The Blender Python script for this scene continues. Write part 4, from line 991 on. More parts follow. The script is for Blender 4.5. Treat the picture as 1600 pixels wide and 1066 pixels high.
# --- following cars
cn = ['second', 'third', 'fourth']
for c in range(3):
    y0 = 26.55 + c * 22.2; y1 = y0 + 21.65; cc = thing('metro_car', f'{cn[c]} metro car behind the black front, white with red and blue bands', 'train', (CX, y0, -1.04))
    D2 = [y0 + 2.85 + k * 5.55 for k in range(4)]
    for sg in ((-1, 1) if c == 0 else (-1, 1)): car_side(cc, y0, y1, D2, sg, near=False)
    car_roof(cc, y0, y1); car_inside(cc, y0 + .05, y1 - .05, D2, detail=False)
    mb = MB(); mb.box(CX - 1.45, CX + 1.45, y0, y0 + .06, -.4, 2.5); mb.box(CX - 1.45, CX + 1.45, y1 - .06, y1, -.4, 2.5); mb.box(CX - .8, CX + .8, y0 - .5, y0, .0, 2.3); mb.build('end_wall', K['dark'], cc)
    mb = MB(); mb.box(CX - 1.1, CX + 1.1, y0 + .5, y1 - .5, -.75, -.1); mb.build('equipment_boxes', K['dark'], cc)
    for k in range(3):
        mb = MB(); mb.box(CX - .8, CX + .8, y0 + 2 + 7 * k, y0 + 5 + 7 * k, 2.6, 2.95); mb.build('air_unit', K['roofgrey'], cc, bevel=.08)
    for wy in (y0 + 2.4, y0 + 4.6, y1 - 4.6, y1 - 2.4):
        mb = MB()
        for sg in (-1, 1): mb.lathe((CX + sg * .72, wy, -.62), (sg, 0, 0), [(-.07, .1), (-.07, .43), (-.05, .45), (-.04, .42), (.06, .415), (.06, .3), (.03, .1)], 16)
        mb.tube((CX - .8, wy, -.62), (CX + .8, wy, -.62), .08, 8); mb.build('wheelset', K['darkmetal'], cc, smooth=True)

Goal
Reproduce every line of the material above exactly.

Exercise solution
The Blender Python script for this scene continues. Write part 4, from line 991 on. More parts follow. The script is for Blender 4.5. Treat the picture as 1600 pixels wide and 1066 pixels high.
# --- following cars
cn = ['second', 'third', 'fourth']
for c in range(3):
    y0 = 26.55 + c * 22.2; y1 = y0 + 21.65; cc = thing('metro_car', f'{cn[c]} metro car behind the black front, white with red and blue bands', 'train', (CX, y0, -1.04))
    D2 = [y0 + 2.85 + k * 5.55 for k in range(4)]
    for sg in ((-1, 1) if c == 0 else (-1, 1)): car_side(cc, y0, y1, D2, sg, near=False)
    car_roof(cc, y0, y1); car_inside(cc, y0 + .05, y1 - .05, D2, detail=False)
    mb = MB(); mb.box(CX - 1.45, CX + 1.45, y0, y0 + .06, -.4, 2.5); mb.box(CX - 1.45, CX + 1.45, y1 - .06, y1, -.4, 2.5); mb.box(CX - .8, CX + .8, y0 - .5, y0, .0, 2.3); mb.build('end_wall', K['dark'], cc)
    mb = MB(); mb.box(CX - 1.1, CX + 1.1, y0 + .5, y1 - .5, -.75, -.1); mb.build('equipment_boxes', K['dark'], cc)
    for k in range(3):
        mb = MB(); mb.box(CX - .8, CX + .8, y0 + 2 + 7 * k, y0 + 5 + 7 * k, 2.6, 2.95); mb.build('air_unit', K['roofgrey'], cc, bevel=.08)
    for wy in (y0 + 2.4, y0 + 4.6, y1 - 4.6, y1 - 2.4):
        mb = MB()
        for sg in (-1, 1): mb.lathe((CX + sg * .72, wy, -.62), (sg, 0, 0), [(-.07, .1), (-.07, .43), (-.05, .45), (-.04, .42), (.06, .415), (.06, .3), (.03, .1)], 16)
        mb.tube((CX - .8, wy, -.62), (CX + .8, wy, -.62), .08, 8); mb.build('wheelset', K['darkmetal'], cc, smooth=True)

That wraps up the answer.